Userpsace system daemon to enable security levels for Thunderbolt™ 3 on GNU/Linux®.
Thunderbolt™ is the brand name of a hardware interface developed by Intel® that allows the connection of external peripherals to a computer.
Devices connected via Thunderbolt can be DMA masters and thus read system memory without interference of the operating system (or even the CPU). Version 3 of the interface provides 4 different security levels, in order to mitigate the aforementioned security risk that connected devices pose to the system. The security level is set by the system firmware.
The four security levels are:
none
: Security disabled, all devices will fully functional on connect.dponly
: Only pass the display-port stream through to the connected device.user
: Connected devices need to be manually authorized by the user.secure
: As 'user', but also challenge the device with a secret key to verify its identity.
The Linux kernel, starting with version 4.13, provides an interface via sysfs that enables userspace query the security level, the status of connected devices and, most importantly, to authorize devices, if the security level demands it.
The core of bolt is a system daemon (boltd
) that interfaces with
sysfs and exposes devices via D-Bus to clients.

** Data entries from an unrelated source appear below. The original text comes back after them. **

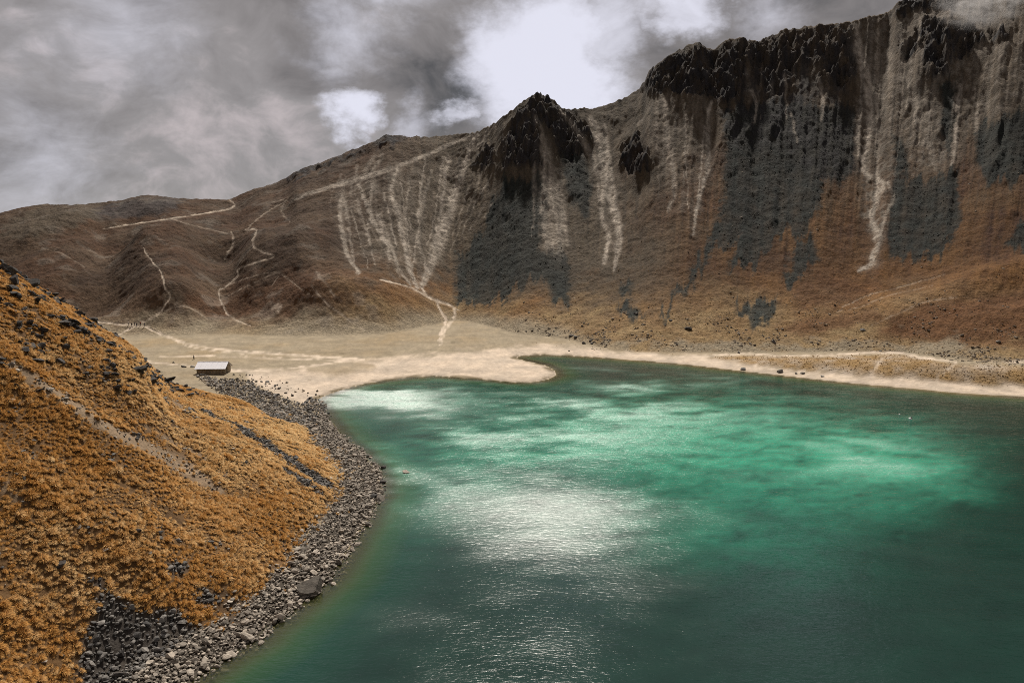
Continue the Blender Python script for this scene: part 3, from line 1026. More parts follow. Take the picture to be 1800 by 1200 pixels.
# ------------------------------------------------------------------ water
def water_material():
    m, k = new_mat('lake_water')
    out = k.n('ShaderNodeOutputMaterial')
    pos = k.n('ShaderNodeNewGeometry').outputs['Position']
    dep = k.n('ShaderNodeAttribute', attribute_name='depth').outputs['Fac']
    ruf = k.n('ShaderNodeAttribute', attribute_name='ruffle').outputs['Fac']
    lit_patch = k.n('ShaderNodeAttribute', attribute_name='lit_patch').outputs['Fac']
    # ripples, crests across the wind
    rp = k.vmath('MULTIPLY', pos, (0.40, 1.0, 1.0))
    r1 = k.noise(rp, 1.5, 2, 0.5, 0.8)
    r2 = k.noise(rp, 4.2, 3, 0.6, 0.5)
    r3 = k.noise(rp, 0.35, 2, 0.5, 0.3)
    hgt = k.math('ADD', k.math('MULTIPLY', r1, 1.0), k.math('MULTIPLY', r2, 0.45))
    hgt = k.math('ADD', hgt, k.math('MULTIPLY', r3, 0.9))
    bp = k.n('ShaderNodeBump')
    bp.inputs['Strength'].default_value = 1.0
    bp.inputs['Distance'].default_value = 0.12
    k.l(k.math('MULTIPLY', hgt, k.math('ADD', k.mapr(ruf, 0, 1, 0.36, 0.62, False), k.math('MULTIPLY', lit_patch, 0.85))), bp.inputs['Height'])
    nrm = bp.outputs[0]
    # colour of the water body by depth of the lake bed with sunlit, sky-bright patches mixed in
    ramp = k.n('ShaderNodeValToRGB')
    k.l(k.math('DIVIDE', dep, 9.0), ramp.inputs[0])
    cr = ramp.color_ramp
    cr.elements[0].position = 0.0
    cr.elements[0].color = (0.060, 0.056, 0.018, 1)
    cr.elements[1].position = 1.0
    cr.elements[1].color = (0.006, 0.020, 0.0165, 1)
    for p, c in ((0.07, (0.040, 0.050, 0.014, 1)), (0.17, (0.018, 0.048, 0.016, 1)), (0.40, (0.006, 0.032, 0.021, 1))):
        e = cr.elements.new(p)
        e.color = c
    col = k.mix(lit_patch, ramp.outputs[0], (0.034, 0.300, 0.190))
    df = k.n('ShaderNodeBsdfDiffuse')
    k.l(col, df.inputs[0])
    tr = k.n('ShaderNodeBsdfTransparent')
    tr.inputs[0].default_value = (0.75, 0.74, 0.58, 1)
    body = k.n('ShaderNodeMixShader')
    k.l(k.mapr(dep, 0.0, 1.1, 0.12, 1.0), body.inputs[0])
    k.l(tr.outputs[0], body.inputs[1])
    k.l(df.outputs[0], body.inputs[2])
    gl = k.n('ShaderNodeBsdfGlossy')
    gl.inputs['Color'].default_value = (1, 1, 1, 1)
    k.l(k.mapr(ruf, 0, 1, 0.05, 0.35, False), gl.inputs['Roughness'])
    k.l(nrm, gl.inputs['Normal'])
    fr = k.n('ShaderNodeFresnel')
    fr.inputs['IOR'].default_value = 1.33
    k.l(nrm, fr.inputs['Normal'])
    mx = k.n('ShaderNodeMixShader')
    k.l(fr.outputs[0], mx.inputs[0])
    k.l(body.outputs[0], mx.inputs[1])
    k.l(gl.outputs[0], mx.inputs[2])
    k.l(mx.outputs[0], out.inputs[0])
    return m


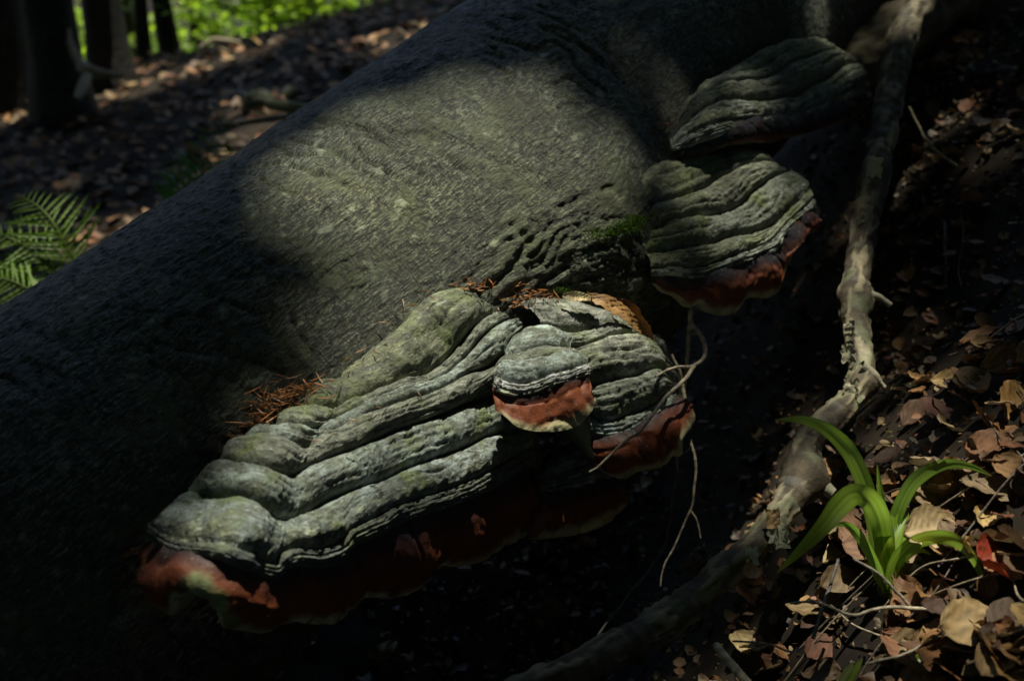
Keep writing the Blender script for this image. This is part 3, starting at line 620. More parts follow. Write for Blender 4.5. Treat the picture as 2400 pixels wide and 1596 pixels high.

It also has a database
of previously authorized devices (and their keys) and will, depending
on the policy set for the individual devices, automatically authorize
newly connected devices without user interaction.
The boltctl
command line can be used to manage thunderbolt devices
via boltd
. It can list devices, monitor changes and initiate
auhtorization of devices.
The meson build system is used to configure and compile bolt.
meson build # configure bolt, use build as buildir
ninja -C build # compile it
ninja -C build test # run the tests
See INSTALL for more infromation, BUGS for how to file issues and HACKING how to contribute.